Judge Moore further argues that it is particularly unfair for the court of appeals to apply Teague once another federal court has declared that a constitutional violation has occurred. I respectfully disagree for two reasons. First, the entire thrust of Teague is to limit the issues that can be raised on habeas review, irrespective of the “fairness” of the outcome. Second, Congress expressed a policy choice in enacting AEDPA, as partially codified in 28 U.S.C. § 2254(d)(1), to have the public interest in finality outweigh a criminal defendant’s interest in gaining the benefit of a new constitutional rule. See 2 James S. Liebman & Randy Hertz, Federal Habeas Corpus Practice and Procedure § 30.2c, at 1240-41 (3d ed. 1998) (“In this way, section 2254(d)(1) ... makes the state court ‘decision,’ and not the petitioner’s ‘independent’ complaint, the focus of the federal court review ... [Selection 2254(d)(1) unqualifiedly limits federal review to legal rules that actually were in effect when the state court decided the case ... ”) (emphasis in original); see also Zuern v. Tate, 938 F.Supp. 468, 475-76 (S.D.Ohio 1996) (“Congress intended by [§ 2254(d)(1)] to shield convictions which complied with federal law when entered from reversal by later habeas courts applying ‘new’ law.”).
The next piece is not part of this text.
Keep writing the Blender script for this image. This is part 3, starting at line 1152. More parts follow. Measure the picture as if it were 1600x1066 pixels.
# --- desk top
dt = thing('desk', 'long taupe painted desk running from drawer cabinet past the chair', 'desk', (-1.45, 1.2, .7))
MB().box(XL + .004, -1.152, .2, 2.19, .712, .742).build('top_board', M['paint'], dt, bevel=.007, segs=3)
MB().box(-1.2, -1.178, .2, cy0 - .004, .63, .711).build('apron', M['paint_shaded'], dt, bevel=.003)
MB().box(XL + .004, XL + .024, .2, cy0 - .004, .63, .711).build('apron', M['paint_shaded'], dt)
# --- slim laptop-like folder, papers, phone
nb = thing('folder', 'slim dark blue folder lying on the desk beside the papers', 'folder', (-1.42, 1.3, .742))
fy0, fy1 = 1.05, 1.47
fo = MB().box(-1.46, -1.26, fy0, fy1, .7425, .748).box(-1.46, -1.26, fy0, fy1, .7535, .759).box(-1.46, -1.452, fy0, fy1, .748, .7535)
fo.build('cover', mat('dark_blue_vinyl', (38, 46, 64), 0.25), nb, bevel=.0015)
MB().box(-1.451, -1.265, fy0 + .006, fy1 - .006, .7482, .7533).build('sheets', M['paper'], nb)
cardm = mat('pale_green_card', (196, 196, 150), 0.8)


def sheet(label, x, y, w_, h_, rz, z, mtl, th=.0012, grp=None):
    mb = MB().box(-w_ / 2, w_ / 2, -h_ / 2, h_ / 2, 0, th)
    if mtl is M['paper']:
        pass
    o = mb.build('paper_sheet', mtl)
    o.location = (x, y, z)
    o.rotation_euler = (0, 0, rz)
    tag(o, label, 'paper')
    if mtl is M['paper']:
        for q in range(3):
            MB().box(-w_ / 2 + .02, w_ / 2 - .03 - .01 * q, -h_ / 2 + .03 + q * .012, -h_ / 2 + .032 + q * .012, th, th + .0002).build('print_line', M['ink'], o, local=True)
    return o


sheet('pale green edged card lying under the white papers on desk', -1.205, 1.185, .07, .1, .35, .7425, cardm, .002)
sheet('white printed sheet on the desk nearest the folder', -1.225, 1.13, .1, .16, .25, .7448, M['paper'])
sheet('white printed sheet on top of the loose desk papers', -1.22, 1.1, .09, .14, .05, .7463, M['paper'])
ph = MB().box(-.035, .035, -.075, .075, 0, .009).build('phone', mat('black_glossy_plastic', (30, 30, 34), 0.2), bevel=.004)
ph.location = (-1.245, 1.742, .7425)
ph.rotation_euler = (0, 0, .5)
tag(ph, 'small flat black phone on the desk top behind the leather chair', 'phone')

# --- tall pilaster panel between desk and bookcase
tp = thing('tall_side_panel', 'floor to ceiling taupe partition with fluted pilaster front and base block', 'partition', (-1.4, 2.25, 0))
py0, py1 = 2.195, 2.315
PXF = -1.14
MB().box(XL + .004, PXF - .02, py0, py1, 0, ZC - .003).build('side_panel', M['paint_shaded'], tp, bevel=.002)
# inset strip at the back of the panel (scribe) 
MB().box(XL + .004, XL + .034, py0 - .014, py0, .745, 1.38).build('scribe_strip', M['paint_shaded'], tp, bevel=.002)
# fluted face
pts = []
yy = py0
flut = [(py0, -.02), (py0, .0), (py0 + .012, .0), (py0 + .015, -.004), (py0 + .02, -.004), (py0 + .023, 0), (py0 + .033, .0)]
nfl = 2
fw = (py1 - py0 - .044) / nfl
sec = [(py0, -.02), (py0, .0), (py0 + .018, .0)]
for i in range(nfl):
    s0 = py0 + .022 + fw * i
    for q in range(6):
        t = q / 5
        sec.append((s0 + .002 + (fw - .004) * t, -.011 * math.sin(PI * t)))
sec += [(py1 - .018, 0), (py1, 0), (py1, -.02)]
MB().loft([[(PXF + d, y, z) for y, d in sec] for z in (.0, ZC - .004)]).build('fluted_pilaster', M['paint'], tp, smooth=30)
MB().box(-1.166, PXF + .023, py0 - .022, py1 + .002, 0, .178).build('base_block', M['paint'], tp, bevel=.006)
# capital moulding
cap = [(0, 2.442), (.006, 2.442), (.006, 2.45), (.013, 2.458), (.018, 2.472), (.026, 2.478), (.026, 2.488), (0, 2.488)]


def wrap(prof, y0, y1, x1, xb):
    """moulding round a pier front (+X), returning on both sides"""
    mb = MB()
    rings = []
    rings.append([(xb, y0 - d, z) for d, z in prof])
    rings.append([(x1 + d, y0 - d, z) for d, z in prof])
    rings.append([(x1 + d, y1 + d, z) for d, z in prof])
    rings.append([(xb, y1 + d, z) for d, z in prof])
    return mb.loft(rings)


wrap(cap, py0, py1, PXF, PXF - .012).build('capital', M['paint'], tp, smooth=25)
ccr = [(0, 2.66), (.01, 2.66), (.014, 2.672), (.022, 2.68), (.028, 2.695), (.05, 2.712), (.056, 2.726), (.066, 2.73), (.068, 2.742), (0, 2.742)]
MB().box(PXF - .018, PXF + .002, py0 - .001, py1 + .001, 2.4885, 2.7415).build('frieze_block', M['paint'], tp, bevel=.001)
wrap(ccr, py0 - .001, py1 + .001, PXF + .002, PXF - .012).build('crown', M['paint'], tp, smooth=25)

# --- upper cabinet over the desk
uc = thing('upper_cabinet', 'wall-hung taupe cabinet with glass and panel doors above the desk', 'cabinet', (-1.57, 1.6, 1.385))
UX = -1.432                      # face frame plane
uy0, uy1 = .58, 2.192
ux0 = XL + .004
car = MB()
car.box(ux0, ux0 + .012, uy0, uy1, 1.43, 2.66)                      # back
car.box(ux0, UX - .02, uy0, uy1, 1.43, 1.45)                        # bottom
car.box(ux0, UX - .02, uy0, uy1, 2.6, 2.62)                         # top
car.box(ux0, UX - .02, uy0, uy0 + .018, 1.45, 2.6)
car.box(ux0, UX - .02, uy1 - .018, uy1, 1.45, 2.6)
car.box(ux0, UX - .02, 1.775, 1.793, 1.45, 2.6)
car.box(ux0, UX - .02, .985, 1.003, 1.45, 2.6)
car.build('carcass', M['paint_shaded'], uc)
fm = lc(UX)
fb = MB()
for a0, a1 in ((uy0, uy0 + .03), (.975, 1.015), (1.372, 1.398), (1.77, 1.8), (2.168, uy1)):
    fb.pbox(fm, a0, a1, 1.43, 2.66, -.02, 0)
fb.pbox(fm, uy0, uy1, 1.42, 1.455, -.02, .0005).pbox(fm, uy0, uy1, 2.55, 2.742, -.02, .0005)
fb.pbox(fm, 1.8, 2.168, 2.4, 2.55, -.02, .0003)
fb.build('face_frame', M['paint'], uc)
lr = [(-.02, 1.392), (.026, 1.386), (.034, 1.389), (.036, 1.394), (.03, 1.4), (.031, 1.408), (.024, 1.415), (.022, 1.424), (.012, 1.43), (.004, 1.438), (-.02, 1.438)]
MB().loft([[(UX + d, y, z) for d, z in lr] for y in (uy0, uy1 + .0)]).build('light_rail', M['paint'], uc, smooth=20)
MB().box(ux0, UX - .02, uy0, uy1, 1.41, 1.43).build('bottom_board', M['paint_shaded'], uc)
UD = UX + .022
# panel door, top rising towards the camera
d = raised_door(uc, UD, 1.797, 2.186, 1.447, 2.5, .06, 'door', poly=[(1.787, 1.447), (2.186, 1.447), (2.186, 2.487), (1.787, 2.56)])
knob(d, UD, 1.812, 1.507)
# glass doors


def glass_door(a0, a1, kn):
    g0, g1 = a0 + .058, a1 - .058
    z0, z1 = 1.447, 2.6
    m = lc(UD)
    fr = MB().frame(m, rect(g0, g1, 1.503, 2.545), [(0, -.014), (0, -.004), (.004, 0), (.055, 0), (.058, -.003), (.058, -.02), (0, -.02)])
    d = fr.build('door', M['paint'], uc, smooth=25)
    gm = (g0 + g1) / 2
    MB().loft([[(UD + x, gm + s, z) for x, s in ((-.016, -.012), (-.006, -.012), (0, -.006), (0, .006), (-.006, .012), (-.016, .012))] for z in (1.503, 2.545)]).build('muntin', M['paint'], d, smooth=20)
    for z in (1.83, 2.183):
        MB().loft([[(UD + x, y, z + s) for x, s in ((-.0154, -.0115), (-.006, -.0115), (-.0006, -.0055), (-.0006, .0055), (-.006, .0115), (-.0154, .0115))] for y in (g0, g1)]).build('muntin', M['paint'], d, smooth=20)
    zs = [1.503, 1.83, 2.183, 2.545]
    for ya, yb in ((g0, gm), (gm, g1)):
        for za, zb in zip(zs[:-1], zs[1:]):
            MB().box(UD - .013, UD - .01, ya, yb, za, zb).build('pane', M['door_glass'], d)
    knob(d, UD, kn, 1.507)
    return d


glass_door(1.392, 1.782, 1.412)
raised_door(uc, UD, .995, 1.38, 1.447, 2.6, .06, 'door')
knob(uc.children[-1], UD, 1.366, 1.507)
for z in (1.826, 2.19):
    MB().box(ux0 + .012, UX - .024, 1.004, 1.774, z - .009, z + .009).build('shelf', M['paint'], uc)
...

To the extent that the Supreme Court considered “fairness” in its Teague decision, such concern was encapsulated in the analysis itself that allows a habeas corpus defendant to gain the benefit of a new constitutional rule if the rule either (1) “places a class of private conduct beyond the power of the State to proscribe” or (2) is one of the “ ‘watershed rules of criminal procedure’ impheating the fundamental fairness and accuracy of the criminal proceeding.” Saffle, 494 U.S. at 494-95, 110 S.Ct. 1257 (citing Teague, 489 U.S. at 311, 109 S.Ct. 1060).

For these reasons, I believe that the presumption in favor of the sua sponte application of Teague should apply in the instant case. Once raised, I concur with Judge Clay’s conclusion in Part II.B. that retroactive application of the new constitutional rule Lyons proposes is barred by Teague.

. Because Judge Moore concurs in the analysis set forth in Part I below, this reflects the panel's majority opinion as to the issue there discussed.